Peppe Neri (capogruppo di FdI a Palazzo Campanella) quasi rievoca i moti del 1970 contro Catanzaro capoluogo: la sede del Consiglio a Reggio «assicura quell’equilibrio istituzionale che la storia ha decretato non senza tensioni». Il deputato di Forza Italia Francesco Cannizzaro definisce «grottesche» le dichiarazioni di Donato e ipotizza che le abbia rilasciate «dopo un’allegra serata con gli amici».

Mancuso ha provato a stoppare le polemiche bollandole come «surreali e divisive», ma un assessore comunale a lui vicino, Francesco Longo, ha rincarato la dose: «Ha fatto non bene, ma benissimo il comitato elettorale di Valerio Donato a ribadire che per evitare ulteriori “sgarbi istituzionali” basterebbe riportare il Consiglio Regionale a Catanzaro». Probabilmente però vince tutto il sindaco facente funzioni di Reggio Calabria, Paolo Brunetti: «Si è deciso 50 anni fa di portare il capoluogo a Catanzaro. Ormai avevamo metabolizzato la cosa, però non stuzzicate la città di Reggio. Non fateci rispolverare l’idea d’avere qui la Giunta…»

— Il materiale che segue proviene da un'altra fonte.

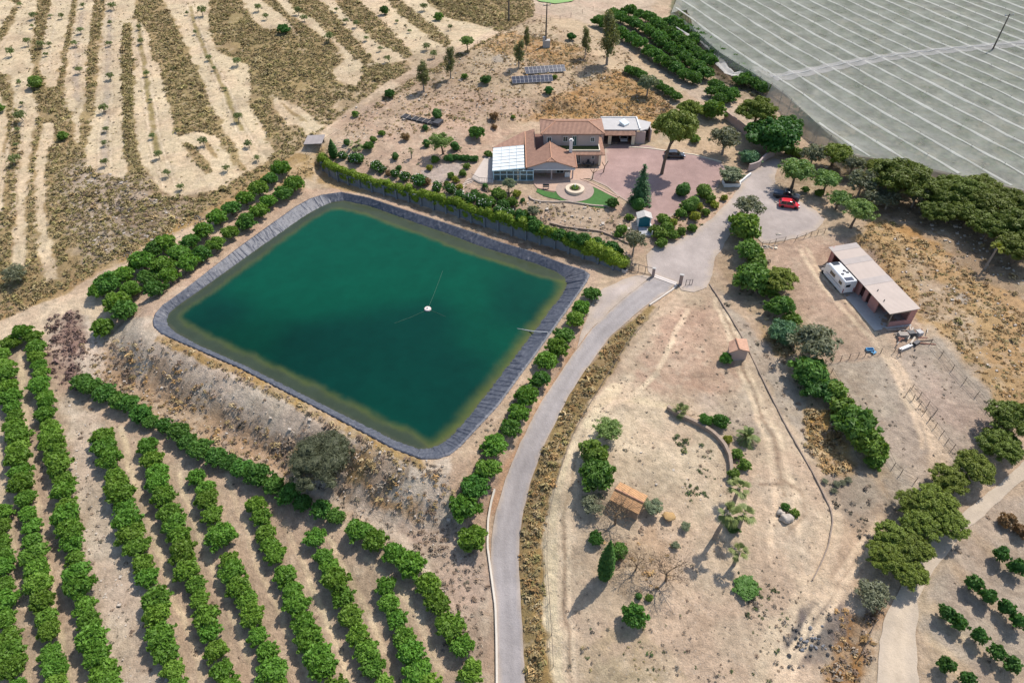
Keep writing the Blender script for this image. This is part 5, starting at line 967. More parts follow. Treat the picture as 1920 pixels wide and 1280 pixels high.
# walls (upper storey, lower body, wing back wall)
def walls(mb):
    vbox(mb, (6.9, 137.2, 6.2), (18.65, 143.0, 9.55)); vbox(mb, (6.9, 134.5, Z0-.5), (18.6, 143.0, 6.2)); vbox(mb, (2.95, 130.4, Z0-.5), (6.9, 143.6, 6.05)); vbox(mb, (6.9, 130.4, Z0-.5), (12.4, 134.5, 6.05))
part('wall', M_WALLP, villa, walls)
part('wall', M_WALLP, villa, lambda mb: vbox(mb, (7.2, 136.9, 6.7), (10.6, 137.2, 9.5))); part('wall', M_WALLP, villa, lambda mb: vbox(mb, (14.0, 136.85, 6.7), (18.6, 137.2, 9.5)))
part('terrace_floor', M_TURF, villa, lambda mb: vbox(mb, (10.4, 134.5, 6.2), (18.6, 137.2, 6.55)))
part('parapet', M_CREAMW, villa, lambda mb: (vbox(mb, (11.2, 134.3, 6.2), (18.75, 134.52, 7.0)), vbox(mb, (18.55, 134.52, 6.2), (18.75, 137.2, 7.0))))
def hip(mb, x0, x1, y0, y1, z, rz, rx0, rx1, th=.22):
    ym = (y0+y1)/2; c = [Vector(p)-V0 for p in ((x0, y0, z), (x1, y0, z), (x1, y1, z), (x0, y1, z), (rx0, ym, rz), (rx1, ym, rz))]; lo = [p-Vector((0, 0, th)) for p in c[:4]]
    mb.add(c+lo, [(0, 1, 5, 4), (1, 2, 5), (2, 3, 4, 5), (3, 0, 4), (6, 7, 1, 0), (7, 8, 2, 1), (8, 9, 3, 2), (9, 6, 0, 3), (9, 8, 7, 6)])
rf = part('roof', M_TX, villa, lambda mb: hip(mb, 6.05, 19.75, 136.45, 143.75, 9.6, 10.75, 9.4, 16.4))
M_RIDGE = mat('ridge_tiles', (.50,.27,.17), .85, .2, 3)
def ridge(mb, a, b): mb.tube([Vector(a)-V0, Vector(b)-V0], .11, 6)
part('ridge_tiles', M_RIDGE, rf, lambda mb: (ridge(mb, (9.4, 140.1, 10.77), (16.4, 140.1, 10.77)), ridge(mb, (6.1, 136.5, 9.64), (9.4, 140.1, 10.77)), ridge(mb, (19.7, 136.5, 9.64), (16.4, 140.1, 10.77)), ridge(mb, (6.1, 143.7, 9.64), (9.4, 140.1, 10.77)), ridge(mb, (19.7, 143.7, 9.64), (16.4, 140.1, 10.77))))
# wing roof: gable with a small clipped end, long left slope
EZ, RZ = 6.5, 8.15
def sl(x): return EZ+(RZ-EZ)*(x-2.9)/(8.05-2.9)
def sr(x): return RZ-(RZ-EZ)*(x-8.05)/(13.35-8.05)
def lslope(mb):
    poly = [(2.9,127.5),(7.1,127.62),(8.05,128.7),(8.05,136.05),(5.0,133.7),(5.0,144.1),(2.9,144.1)]
    mb.slab([Vector((x, y, sl(x)))-V0 for x, y in poly], .2)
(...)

Vabbè: forse non ci si poteva aspettare molto altro dal Paese dei campanili e da una regione in cui si litiga pure per un lampione tra rioni e rughe di piccoli paesi. Ma far girare ancora, dopo mezzo secolo di fallimentare regionalismo, il disco rotto del «popu-campanilismo» (la definizione è del giornalista Giuseppe Smorto) è esattamente il contrario di ciò che davvero ci servirebbe: un po’ di sincera solidarietà e di sana ironia. Allora proviamo, per una volta, a non disunirci. E soprattutto a non prenderci sempre così tanto sul serio.